The attack on ACORN is now more than fifteen years old in the United States, but it is still a regular meme among conservatives and increasingly a standard bearer among progressives, but a shadow of its former self, more a symbol than a substantive rival, either then or now as we relaunch. Two years ago, we saw ACORN’s French affiliate attacked by parliamentary leaders and the top echelons of Macron’s cabinet, blocking funds awarded by the European Union, because our organization of Muslim women had sought access to sports and public facilities. In whose fever dream are young women in hijabs kicking soccer balls or young Muslim mothers taking their children to public swimming pools a threat to state power?
In recent weeks, it seems like déjà vu all over again in Ontario, Canada reading in the New York Times and watching the video. Doug Ford, the conservative premier of Ontario reacted to a demonstration against his unilateral attack on tenants’ rights and his attempt to end rent controls by attacking ACORN directly and threatening to “audit” the organization. It’s almost needless to say, but ACORN Canada received no money from the provincial government any more than that had been the case for ACORN in the US in 2009 with federal funds. Trump in his tirades goes after foundations and others with bluff and bluster threatening to also audit and withdraw their tax exemptions through the force of baseless accusations.

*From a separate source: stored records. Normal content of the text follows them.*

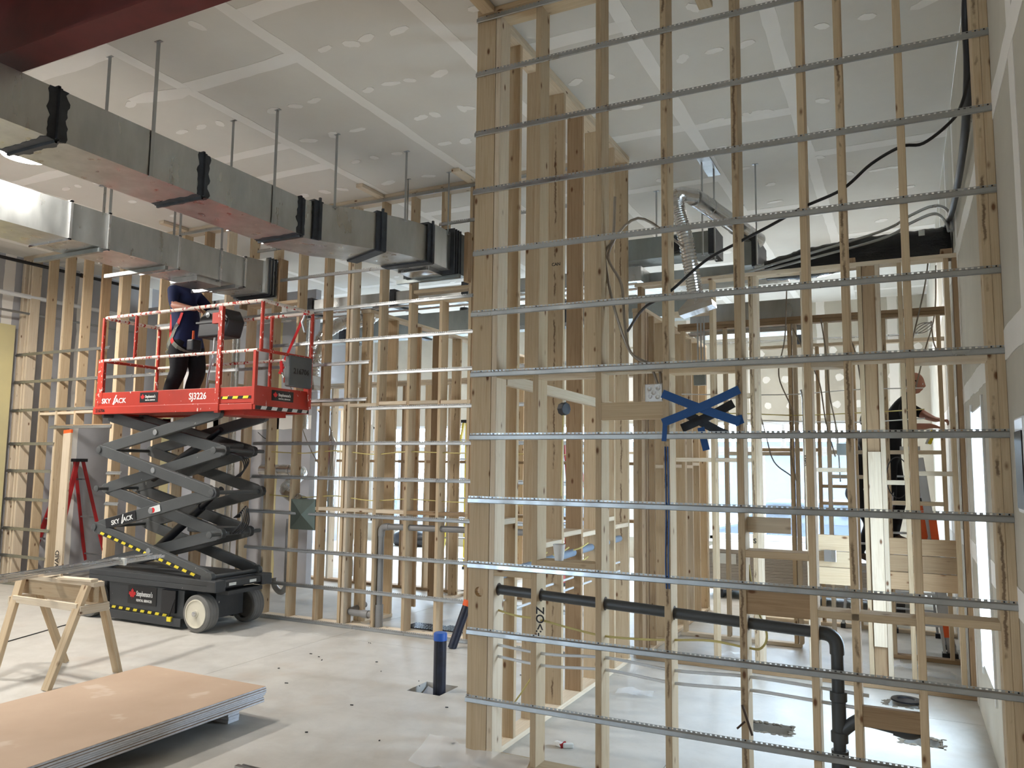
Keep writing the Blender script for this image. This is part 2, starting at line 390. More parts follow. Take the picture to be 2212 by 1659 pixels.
def ragged(x0, y0, x1, y1, w, z, seed):
    b = MB(); L = math.hypot(x1-x0, y1-y0); n = max(4, int(L/.09)); dx, dy = (x1-x0)/L, (y1-y0)/L; nx, ny = -dy, dx
    pts = []
    for i in range(n+1):
        t = i/n; q = noise.noise(Vector((t*L*2.2, seed, 0)))*.5+noise.noise(Vector((t*L*9, seed, 3)))*.22
        q2 = noise.noise(Vector((t*L*2.2, seed, 9)))*.5+noise.noise(Vector((t*L*9, seed, 13)))*.22
        cx, cy = x0+dx*L*t, y0+dy*L*t
        pts.append((cx+nx*w*(.5+.25*q), cy+ny*w*(.5+.25*q), cx-nx*w*(.5+.25*q2), cy-ny*w*(.5+.25*q2)))
    V = []
    for ax, ay, bx, by in pts: V += [(ax, ay, z), (bx, by, z), (ax, ay, z-.0025), (bx, by, z-.0025)]
    F = []
    for i in range(n):
        o = 4*i; F += [(o+2, o+3, o+7, o+6), (o, o+2, o+6, o+4), (o+1, o+5, o+7, o+3)]
    return b.poly(V, F)
for k, (x0, y0, x1, y1) in enumerate(strips):
    vertical = x0 == x1
    ragged(x0, y0, x1, y1, .112 if vertical else .145, CEIL+.0004-(.0006 if vertical else 0)-.00002*(k%9), k*3.7).build('joint_strip', M_JOINT, ceil)
PATCH = [(-3.79,4.37),(-3.56,4.4),(-3.41,4.38),(-3.14,4.4),(-3.89,5.04),(-3.65,5.03),(-3.48,5.05),(-3.2,5.06),(-3.35,5.67),(-3.78,5.67),(-3.63,5.67),(-4.46,5.64),(-4.43,5.0),(-4.65,5.01),(-5.04,5.63),(-3.88,6.25),(-3.68,6.28),(-4.45,6.26),(-4.72,6.25),(-4.96,6.26),(-4.49,6.92),(-5.01,6.91),(-5.61,6.86),(-5.85,6.84),(-6.15,6.84),(-4.89,5.0),(-4.74,5.63),(-3.94,6.91),(-5.54,4.37),(-5.94,4.37),(-5.75,4.97),(-6.0,4.97),(-5.53,4.99),(-4.41,3.73),(-7.99,5.54),(-8.3,5.51),(-8.51,5.51),(-8.2,6.14),(-8.2,6.73),(-2.28,5.65),(-2.01,5.68),(-2.0,6.28),(-1.4,5.65),(-1.16,5.64),(-1.17,5.02),(-3.31,5.68),(-3.67,6.29),(-2.5,4.4),(-2.36,6.27),(-.94,5.64),(-.41,5.63),(-.12,5.64),(.23,5.63),(-.51,6.84),(-1.13,6.85),(-1.05,6.84),(-.96,6.85),(-1.4,6.85),(-.4,8.72),(-.14,8.73),(.01,8.72),(-1.2,8.71),(-1.25,9.32)]
for y in (7.5, 8.1, 9.4, 10, 10.6, 11.3):
    for k in range(9): PATCH.append((random.uniform(-8, .2), y+random.uniform(-.03, .03)))
for k, (x, y) in enumerate(PATCH):
    a, b_ = (.30, .10) if k == 28 else (random.uniform(.045, .085), random.uniform(.035, .06)); n = 10; V = []; ph = random.uniform(0, 6)
    for i in range(n):
        q = 2*PI*i/n; r = 1+.28*math.cos(2*q+ph)+random.uniform(-.12, .12); V.append((x+a*r*math.cos(q), y+b_*r*math.sin(q), CEIL+.0008))
    MB().prism(V, (0, 0, -.0044-k*.00001)).build('compound_patch', M_JOINT, ceil)

def walls(name, boxes, mat): 
    b = MB(); [b.box(*q) for q in boxes]; o = b.build(name, mat); return struct(o)
TH = .14
# right wall with its tall window opening
WY0, WY1, WZ0, WZ1 = 5.78, 6.62, .45, 2.26
wr = walls('wall_right', [(XR, XR+TH, YN, WY0, 0, CEIL), (XR, XR+TH, WY1, YF, 0, CEIL), (XR, XR+TH, WY0, WY1, 0, WZ0), (XR, XR+TH, WY0, WY1, WZ1, CEIL)], M_WALLB)
for y in [-2.4, .05, 1.27, 2.49, 3.71, 4.93, 7.4, 8.6, 9.9, 11.1]:
    b = ragged(0, 0, CEIL, 0, .16, 0, y*5); q = MB(); q.poly([(XR+.0005-(-z), y+yy, x) for x, yy, z in b.v], b.f); q.build('joint_strip', M_JOINT, wr)
for x, ya, yb in ((1.22, YN, WY0-.06), (1.22, WY1+.06, YF), (2.44, YN, YF), (3.66, YN, YF)):
    b = ragged(ya, 0, yb, 0, .14, 0, x*5); q = MB(); q.poly([(XR-.0004+z*1.2, xx, x+yy) for xx, yy, z in b.v], b.f); q.build('joint_strip', M_JOINT, wr)
BW = [(-3.42, -.62, .45, 2.70), (-11.5, -8.1, .45, 2.70), (-7.6, -4.2, .45, 2.70)]
def wall_with_openings(name, y0, y1, ops, mat, x0=XL, x1=XR):
    bs = []; xs = x0
    for a, b_, c, d in sorted(ops):
        bs += [(xs, a, y0, y1, 0, CEIL), (a, b_, y0, y1, 0, c), (a, b_, y0, y1, d, CEIL)]; xs = b_
    bs.append((xs, x1, y0, y1, 0, CEIL)); return walls(name, bs, mat)
wb = wall_with_openings('wall_back', YF, YF+TH, BW, M_WALLB)
for k, x in enumerate((-11.6, -10.3, -7.9, -6.2, -5, -3.75, -2.55, -1.3, -.1)):
    b = ragged(2.75, 0, CEIL, 0, .16, 0, k*5.1); q = MB(); q.poly([(x+yy, YF-.0005-z*-1, zz) for zz, yy, z in b.v], b.f); q.build('joint_strip', M_JOINT, wb)
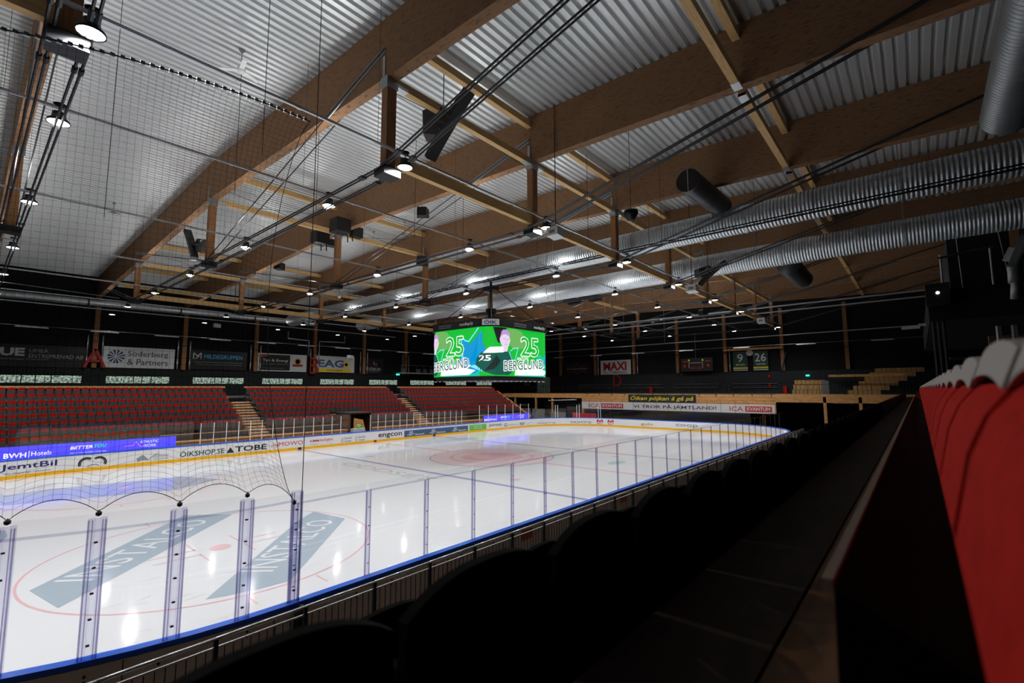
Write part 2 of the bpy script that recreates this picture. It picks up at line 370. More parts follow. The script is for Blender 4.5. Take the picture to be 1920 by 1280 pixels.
for cx in (24.36, 35.64):
    for cy in (8, 22): MB().poly([(cx+a, cy+b, .005) for a, b in ell(0, 0, .3, .3)]).build('faceoff_dot', 'ice_red', ice)
ring(30, 15, 4.5, .07, .006).build('center_circle', 'line_blue', ice)
MB().poly([(30+a, 15+b, .0045) for a, b in ell(0, 0, 4.4, 4.4, 48)]).build('center_logo', mat('pink_wash', (236, 218, 222), .12), ice)
MB().poly([(30+a, 15+b, .006) for a, b in ell(0, 0, 2.2, 2.2, 40)]).build('center_logo', 'ice_red', ice)
ring(30, 15, 3.1, .25, .0065).build('center_logo', 'ice_red', ice)
# two slanted sponsor strips in the near left circle
def strip(pts, txt, t0, t1, hh):
    MB().poly([(a, b, .0045) for a, b in pts]).build('ice_advert', 'logo_blue', ice)
    p, q = np.array(t0), np.array(t1); d = (q-p)/np.linalg.norm(q-p); nrm = np.array((-d[1], d[0])); L = np.linalg.norm(q-p)
    fn = lambda a, b: (*(p+d*a+nrm*b), .0075)
    letters(txt, fn, 0, L, -hh/2, hh/2, bold=.0).build('ice_lettering', 'ice', ice)
g = lambda u, v: tuple(at(u, v, 'Z', 0)[:2])
A = [g(55, 1107), g(109, 1140), g(436, 964), g(345, 966)]
mid = lambda p, q, t=.5: tuple(np.array(p)*(1-t)+np.array(q)*t)
strip(A, 'INSTALCO', mid(g(120, 1092), g(170, 1085), .3), g(372, 975), .95)
B = [g(385, 1124), g(478, 1106), g(545, 1088), g(647, 972), g(588, 959), g(560, 975)]
strip(B, 'INSTALCO', g(478, 1072), g(606, 975), .95)
MB().poly([(*g(0, 1018), .0045), (*g(14, 1005), .0045), (*g(10, 994), .0045), (*g(-40, 1000), .0045)]).build('ice_advert', 'logo_blue', ice)
fl = [g(0, 940), g(0, 905+20), g(150, 905), g(385, 893), g(412, 897), g(380, 912), g(200, 930)]
MB().poly([(a, b, .0045) for a, b in [g(0, 948), g(0, 930), g(80, 918), g(340, 893), g(410, 898), g(330, 918), g(160, 934)]]).build('ice_advert', mat('logo_wash', (182, 194, 214), .12), ice)
MB().poly([(24.3+a, 27.0+b*1.2, .0045) for a, b in ell(13, -1.3, 1.6, .9)]).build('ice_advert', mat('logo_wash2', (196, 204, 220), .12), ice)
p0, p1 = at(682, 877, 'Z', 0), at(812, 893, 'Z', 0)
letters('ODDSET', lambda a, b: (p0[0]+(p1[0]-p0[0])*a, p0[1]+(p1[1]-p0[1])*a+0*b, .0045) if 0 else (21.0+.9*b, 20.5-9*a, .0045), 0, 1, 0, 1, res=3).build('ice_lettering', mat('grey_wash', (200, 203, 208), .12), ice)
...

Do we—or others—have that much power? Are we more successful and threatening than we imagined? What’s at work here?
It might be flattering in some ways to think that in fact we were knocking on the door of state power, but the point is likely less the fact that they can put their ears to the ground and hear us coming than that these autocrats and wannabe dictators want to send a message to intimidate and thwart all institutions, all opposition and all challenges. Watching universities, law firms, and even nation states cower and supplicate themselves to Trump is proof enough that such tactics by those in power in fact work. Foundations, philanthropists, and others are back seat drivers not for the most part institutions driving anything from the front.
Resisters, be it organizations, individuals, or political parties are dangerous to autocrats and their copycats not because they have real power to compete with states, but because our very existence and unwillingness to stand down and hide our hands while throwing the proverbial rock is itself an essential and existential threat to power. There need to be more of us, and more need to stand with us in solidarity through thick and thin.
Maybe there’s hope, but only when we respond by continuing the fight. In Canada, Ford’s attack on ACORN prompted more than 23,000 to sign an online ACORN petition of protest. Hundreds poured into the membership through the website to such a degree that ACORN Canada had to create a new category on the charts to record the numbers. Other organizations joined with ACORN in a protest of thousands.
Appeasement, flattery, surrender, and retreat don’t work in stopping autocracy. Standing in its face won’t automatically stop its spread either, but it is a first step, and it sends a message that resistance is a powerful antidote to repression and intimidation.